You can sum Fossil vs Git up this way, in this regard: Git remembers what you should have done, Fossil remembers what you actually did.


> common way to get the effect you want with Fossil is to mark the bad commit as the start of a new branch, then resume work on the previously-damaged branch

Would it not be easier to just say "rollback"? Note that a "rollback" would apply just to the things changed since the last commit, just like in SQL. So then, by definition, you cannot rollback a commit. Just like in SQL.


> just like in SQL.

Which SQL dialect are you using where you can ROLLBACK after COMMIT? That isn't ANSI SQL-92 or SQLite behavior. Quoting the standard:

> An SQL-transaction is terminated by a <commit statement> or a <rollback statement>.

Perhaps you were thinking of savepoints?


`git reflog` almost always works. You can end up losing data when you have changes to untracked files and you do something like `git clean`.


Mercurial has a 'rollback' command, which they've marked as deprecated a few months (years?) ago, but you can still use it when you reach a tight spot.

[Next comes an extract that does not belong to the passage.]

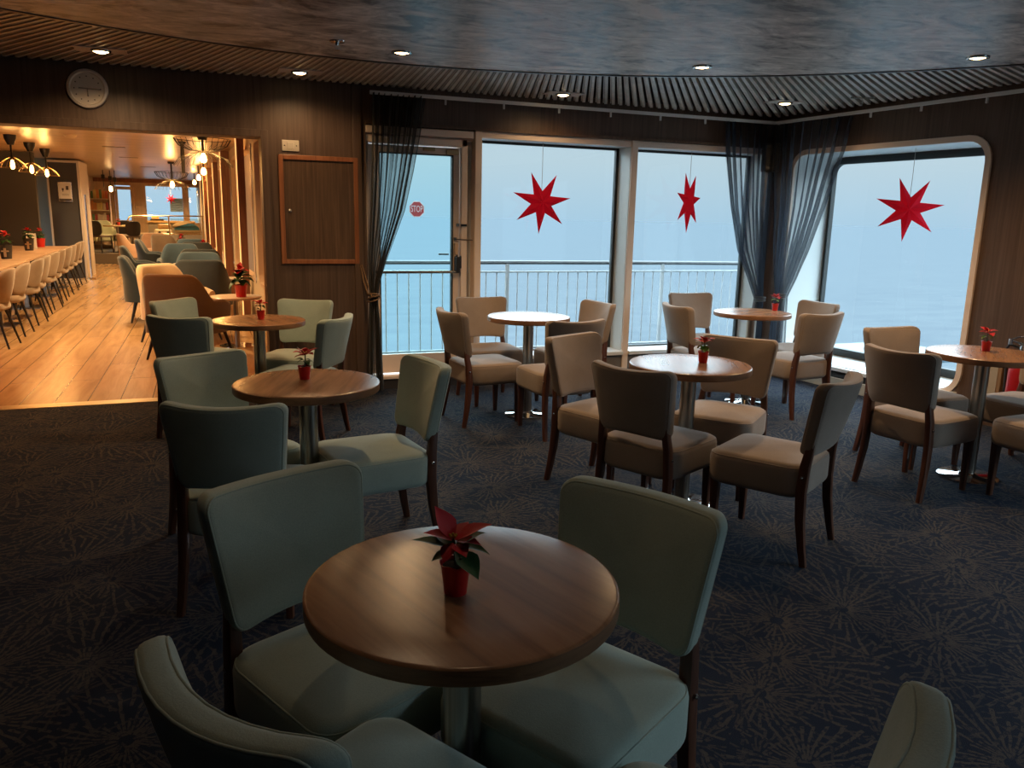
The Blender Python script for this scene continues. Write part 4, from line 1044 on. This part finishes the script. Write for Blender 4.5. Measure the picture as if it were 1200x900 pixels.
    # big double cage pendants
    for x, y, z, sc, lab in ((.03, 12.4, 2.28, 1., 'large hourglass wire cage pendant nearest the lounge'), (-.61, 19.0, 2.10, .9, 'large hourglass wire cage pendant farther down the restaurant')):
        t = thing('cage_pendant', lab, 'lamp', (x, y, 0), 0, 'hourglass cage pendants')
        MB().rod((0, 0, z), (0, 0, ZK), .018).build('stem', 'black_metal', t); MB().lathe([(.001, ZK), (.07, ZK), (.06, ZK - .04), (.001, ZK - .04)], 16).build('canopy', 'black_metal', t)
        m = MB(); rr = .38 * sc; n = 26
        for k in range(n):
            a = 2 * PI * k / n; ca, sa = math.cos(a), math.sin(a)
            m.tube([(.03 * ca, .03 * sa, z), (rr * .5 * ca, rr * .5 * sa, z + .02), (rr * .85 * ca, rr * .85 * sa, z + .08), (rr * ca, rr * sa, z + .17)], .004, 4)
            rl = .40 * sc; m.tube([(.03 * ca, .03 * sa, z), (rl * .4 * ca, rl * .4 * sa, z - .02), (rl * .8 * ca, rl * .8 * sa, z - .09), (rl * ca, rl * sa, z - .2)], .003, 4)
        m.tube([(rr * math.cos(2 * PI * k / 32), rr * math.sin(2 * PI * k / 32), z + .17) for k in range(32)], .005, 4, closed=True)
        m.build('wire_cage', 'black_metal', t)
        bulb(t, z - .02, .05)
    for k, (x, y, z) in enumerate(((.03, 16, 2.24), (-.075, 20, 2.28), (-.205, 24, 2.30))):
        t = thing('bulb_pendant', ['nearest', 'second', 'farthest'][k] + ' bare bulb pendant beside the wooden fins', 'lamp', (x, y, 0), 0, 'bare bulb pendants')
        MB().rod((0, 0, z), (0, 0, ZK), .012).build('stem', 'black_metal', t); bulb(t, z, .05)
    t = thing('pendant_rod', 'thick dark pendant rod hanging between the two cage pendants', 'lamp', (-.26, 13.4, 0)); MB().tube([(0, 0, ZK), (0, 0, 2.28), (.0, 0, 2.02)], [.02, .03, .022], 10).build('stem', 'black_metal', t, smooth=50); MB().lathe([(.001, ZK), (.06, ZK), (.05, ZK - .03), (.001, ZK - .03)], 14).build('canopy', 'black_metal', t)
    t = thing('ceiling_pendants', 'cluster of three dark pendants with glass shades over the black chairs', 'lamp', (-2.3, 24.2, 0))
    for dx, dz in ((-.15, 0), (0, -.03), (.10, -.06)):
        MB().rod((dx, dx, 2.02 + dz), (dx, dx, ZK), .01).build('stem', 'black_metal', t); MB().box(dx - .04, dx + .04, dx - .04, dx + .04, 2.25 + dz, 2.36 + dz).build('socket', 'black_metal', t)
        m = MB(); m.lathe([(.001, 1.98 + dz), (.04, 2.0 + dz), (.04, 2.06 + dz), (.001, 2.08 + dz)], 12); m.build('bulb', 'lamp_glow', t, smooth=50)
corridor_things()

def make_armchair(fab, legm='black_leg', hb=.86, ha=.60, W=.74, D=.70):
    """tub armchair: one wrapped shell, high at the back and falling to the arms"""
    t = thing('armchair', 'x', 'armchair'); N = 44; m = MB(); rings = []
    zb = .27; th = .065
    for i in range(N + 1):
        a = R(lerp(-205, 25, i / N))                       # angle round the shell; -90 = back
        e = 2.6; ca, sa = math.cos(a), math.sin(a)
        rr = (abs(ca) ** e + abs(sa) ** e) ** (-1 / e)
        back = max(0, -sa)
        k_ = min(1, max(0, (back * rr - .45) / .46)); h = lerp(ha, hb, k_ * k_ * (3 - 2 * k_))
        h = lerp(h, h - .05, max(0, sa) * 2)
        sec = []
        for (o, z) in ((0, zb), (-.02, zb), (0, lerp(zb, h, .5)), (.0, h - .03), (.012, h - .006), (.03, h), (.05, h - .008), (th, h - .035), (th + .012, lerp(zb, h, .6)), (th, zb)):
            k = (1 - o / .37); flare = 1 + .06 * (z - zb) / (h - zb)
            lean = -.05 * back * max(0, (z - .45) / .4)
            sec.append((ca * rr * W / 2 * k * flare, sa * rr * D / 2 * k * flare + lean, z))
        rings.append(sec)
    m.loft(rings, caps=True); m.build('shell', fab, t, smooth=60)
    P = rrect(W - .14, D - .12, .12, 5, 2)
    m = MB(); m.loft([[(u, v + .03, .36 + d) for u, v, d in r] for r in cushion_rings(P, W - .14, D - .12, .18, .04, .015, 0, 2)]); m.build('seat', fab, t, smooth=60)
    for sx in (-1, 1):
        for sy in (-1, 1):
            m = MB(); m.tube([(sx * .24, sy * .22, .30), (sx * .31, sy * .29, 0)], [.022, .011], 8); m.build('leg', legm, t, smooth=40)
    return t
def lounge_seats():
    protos = {}
    AG = 'tub armchairs along the window side of the restaurant'
    for fab, x, y, a, lab in (
        ('tan_fabric', -.20, 8.66, -26, 'large tan tub armchair with its back to us, nearest the carpet'),
        ('cream_fabric', -.31, 9.72, -136, 'cream tub armchair just behind the large tan one'),
        ('slate_fabric', -.10, 11.14, 2, 'grey tub armchair behind the cream one, back to us'),
        ('blue_fabric', -.69, 11.78, -88, 'dark blue tub armchair at the aisle, nearest of those facing the fins'),
        ('sky_fabric', -.12, 12.62, 178, 'blue tub armchair just beyond the grey one'),
        ('slate_fabric', -.12, 14.32, 3, 'grey tub armchair beyond the blue one, third back from the lounge'),
        ('blue_fabric', -.97, 15.1, -86, 'dark blue tub armchair at the aisle, second of those facing the fins'),
        ('sky_fabric', -.47, 16.05, 176, 'pale blue tub armchair facing us over a small bright table'),
        ('slate_fabric', -.20, 17.45, 2, 'grey tub armchair well down the row, beside the third fin'),
        ('blue_fabric', -.98, 18.5, -92, 'dark blue tub armchair at the aisle, third of those facing the fins'),
        ('sky_fabric', -.32, 19.6, 4, 'blue tub armchair farthest down the row'),
        ('tan_fabric', -.92, 22.9, -25, 'tan tub armchair far down the restaurant before the railing'),
        ('pink_fabric', -1.72, 22.9, -70, 'pinkish tub armchair at the far end of the aisle'),
        ('pink_fabric', -1.28, 23.72, 185, 'pinkish tub armchair half hidden behind its pinkish neighbour')):
        z = PF if y > 24.4 else 0
        if fab not in protos:
            o = protos[fab] = make_armchair(fab); o.location = (x, y, z); o.rotation_euler = (0, 0, R(a)); o['label'] = lab; o['group'] = AG
        else: dup(protos[fab], (x, y, z), R(a), lab, AG)
    t = thing('low_table', 'x', 'table'); m = MB(); m.lathe([(.001, .528), (.27, .528), (.275, .535), (.275, .548), (.27, .553), (.001, .553)], 40); m.build('table_top', 'white_laminate', t, smooth=40)
    MB().lathe([(.028, .012), (.028, .528)], 20).build('column', 'brushed', t, smooth=50); MB().lathe([(.001, 0), (.19, 0), (.19, .01), (.001, .014)], 32).build('base_plate', 'chrome', t, smooth=40)
    TGp = 'low pale tables between the armchairs'
    for k, (x, y, lab) in enumerate(((.27, 9.22, 'low white table with a leafy poinsettia beside the tan armchair'), (.155, 11.87, 'low pale table between grey and blue armchairs, by the first fin'), (-.29, 15.24, 'low bright table in front of the pale blue armchair'), (-.06, 18.50, 'low pale table near the third fin'), (-.56, 21.0, 'low pale table past the farthest blue armchair'), (-.54, 23.75, 'low pale table by the far railing'))):
        if k == 0: t.location = (x, y, 0); t['label'] = lab; t['group'] = TGp
        else: dup(t, (x, y, 0), 0, lab, TGp)
    rr = random.Random(5)
    def pl(loc, lab, sd, sc=1.):
        q = random.Random(sd)
        lv = ring_leaves(9, q, .115 * sc, .085 * sc, .15 * sc, (-35, 15), (.3, .6)) + ring_leaves(8, q, .10 * sc,   .075 * sc, .18 * sc, (-5, 35), (.3, .6)) + ring_leaves(6, q, .08 * sc, .065 * sc, .20 * sc, (10, 40), (.3, .5))
        br = ring_leaves(8, q, .085 * sc, .062 * sc, .22 * sc, (0, 35), (.2, .5)) + ring_leaves(6, q, .06 * sc, .048 * sc, .24 * sc, (25, 65), (.1, .3))
        poinsettia('poinsettia', lab, loc, .055 * sc, .105 * sc, .235 * sc, .2, lv, br, sd, group='poinsettias on the low tables')
    pl((.33, 9.14, .553), 'leafy poinsettia in a red pot on the low white table', 31, 1.25)
    pl((-.05, 18.5, .553), 'distant red poinsettia in front of the wooden fins', 32, 1.1)
    pl((-.57, 21.0, .553), 'distant red poinsettia past the farthest blue armchair', 33, 1.1)
    pl((-.62, 23.75, .553), 'distant red poinsettia by the far railing', 34, 1.1)
lounge_seats()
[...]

Thanks, that's interesting.

Hmm, reading about it, it looks like Mercurial's rollback "can be dangerous". That's kind of opposite of what you expect rollback to be.


In a vcs it seems natural that rollback is dangerous - it should be the only way to delete work? The only alternative would be to stash what is rolled back in a branch, or somewhere else on disk? At witch point it isn't really a rollback anymore?

Aside from that, I think all major vcs will allow you to clone "up to revision N" which in turn will give you a new repository that has been rolled back to N?


Right, but I was talking specifically SQL-like semantics.

Whatever you comitted, you cannot rollback.

Or, say you have some unstaged changes, then accidentally issue a wrong pull or rebase or checkout, then rollback should affect just the pull/rebase/checkout, and get you back to where you had unstaged changes.

So there is no data loss in that scenario, as you can repeat the last command and get exactly the same result.

BTW I am not saying it cannot be done in a regular vcs, its just that it requires different command in different situations, and that obviously causes all kind of problems for many people.